In 1967, Roxanne Alegria wrote an essay about her life as a topless dancer in San Francisco for Confidential — a scandalous magazine that covered unabashedly taboo topics of the time.
“The rage in San Francisco today is topless dancers,” Alegria wrote. “There are dozens of them, and each one tries to be different to the next … I do not have to worry about any of this, for I know I am truly different. I am the only topless dancer who was born a boy … If you come to the Off Broadway Club and watch me perform in the Topless Fashion Revue, you will find it hard to believe that I was ever anything but a girl.”

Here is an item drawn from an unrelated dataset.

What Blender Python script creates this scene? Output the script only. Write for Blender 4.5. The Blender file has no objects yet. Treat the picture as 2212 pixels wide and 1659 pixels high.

Between 1863 and 1974, it was illegal in California to wear clothing that didn’t belong to the gender you were assigned at birth. To be openly transgender in the 1960s didn’t just carry personal risks, it came with potential legal pitfalls as well. The frankness and openness with which Alegria talked about her gender was quite revolutionary — even if the exploitive framing of her story within the magazine would never fly today.

Alegria’s is just one of the stories featured in a new exhibit at the GLBT Historical Society in San Francisco’s Castro District. Erotic Resistance: Performance, Art, and Activism in San Francisco Strip Clubs (1960s–1990s) tracks LGBTQ+ performers around the city whose work — even if not respected by mainstream America — helped to educate the public in myriad ways.